Localized molecular orbitals are molecular orbitals which are concentrated in a limited spatial region of a molecule, such as a specific bond or lone pair on a specific atom. They can be used to relate molecular orbital calculations to simple bonding theories, and also to speed up post-Hartree–Fock electronic structure calculations by taking advantage of the local nature of electron correlation. Localized orbitals in systems with periodic boundary conditions are known as Wannier functions.
Standard ab initio quantum chemistry methods lead to delocalized orbitals that, in general, extend over an entire molecule and have the symmetry of the molecule. Localized orbitals may then be found as linear combinations of the delocalized orbitals, given by an appropriate unitary transformation.
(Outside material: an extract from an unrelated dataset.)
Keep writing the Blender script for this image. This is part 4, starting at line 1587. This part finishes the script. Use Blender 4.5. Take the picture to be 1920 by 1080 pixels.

In the water molecule for example, ab initio calculations show bonding character primarily in two molecular orbitals, each with electron density equally distributed among the two O-H bonds. The localized orbital corresponding to one O-H bond is the sum of these two delocalized orbitals, and the localized orbital for the other O-H bond is their difference; as per Valence bond theory.
For multiple bonds and lone pairs, different localization procedures give different orbitals. The Boys and Edmiston-Ruedenberg localization methods mix these orbitals to give equivalent bent bonds in ethylene and rabbit ear lone pairs in water, while the Pipek-Mezey method preserves their respective σ and π symmetry.